By Stefano Blanca Sciacaluga

Gil Pender’s time travels in the 2011 Woody Allen film Midnight in Paris showed us one thing, and that is that humans have a tendency to romanticise the past, feel nostalgia and at times look upon modernity with some reticence.

We live in a city that for lack of space is having to look up to the sky; we have taken as much as we could from the sea and have finally got to a point in our growth where, like the 1988 Yazz hit says, the only way is up, baby!

I’m a fan of architecture. I don’t know much but I do enjoy looking at nice buildings and reading up about them, and of course as a photographer I also enjoy taking photos of them. But my problem is the following: I’m not sure if I like this period of modernity Gibraltar is stepping into. You see, I go to cities with tall buildings and look up in marvel until my neck hurts, but to me it seems like something here isn’t quite right.

Architecturally Gibraltar is an interesting place. With influences from the British, Spanish, Italian, Portuguese and more, any street in Gibraltar can be a true feast for the eyes, for anybody architecturally inclined. What are you even doing if you’re not looking up whilst walking down Main Street? But now the problem is that to accommodate a growing population in an area that just cannot expand anymore we’re having to build upwards, which is all well and good, of course, but at what cost?

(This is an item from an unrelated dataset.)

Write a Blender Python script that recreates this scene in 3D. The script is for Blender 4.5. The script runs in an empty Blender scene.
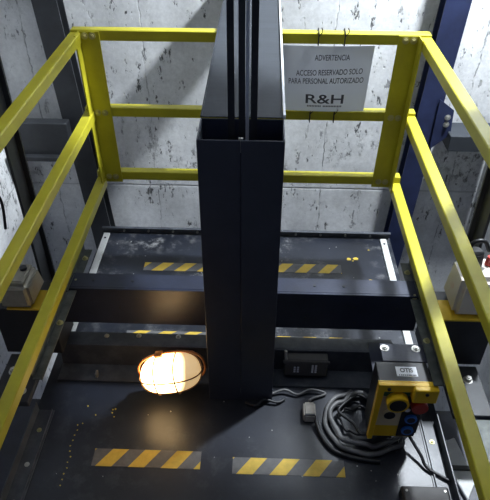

I’m in my late twenties and grew up bang in the middle of the period of the reclamations of the 80s and 90s, but spending the first decade of my life within the city walls, a stone’s throw from Main Street meant that my life was in the old town, where buildings rarely got higher than four or five storeys, far from the modern buildings and hustle and bustle of the westside.

Today I live in the area, I walk past Eurotowers and Europort all the time and there’s not a day where I don’t go out to my balcony and look at the old town with a feeling of longing for a Gibraltar that no longer exists.

It’s a fact that the old town has been left to decay, fall to the ground and sold off to developers looking to make easy money, but it’s as much of a fact that the modern buildings are also in a sorry state.

So here lies the problem: I go to big cities and see huge shiny buildings which I like, and I go to small towns and see old, beautifully preserved buildings which I also like; and then of course there are places that harmoniously combine both, which begs the question: What do we want to be?

My heart says we should have striven to preserve the small-town-on-the-Mediterranean look, for the benefit of our already large tourism industry, but my head says modernity is key. Do we need so many empty properties in the old town? And at the same time, do we need so many empty properties in the newer buildings? And in light of not being able to (to this day) harmoniously combine both with well-preserved old buildings and well-preserved new ones, would it be time to re-consider our strategy? If only we had the ability to travel back in time and reassess.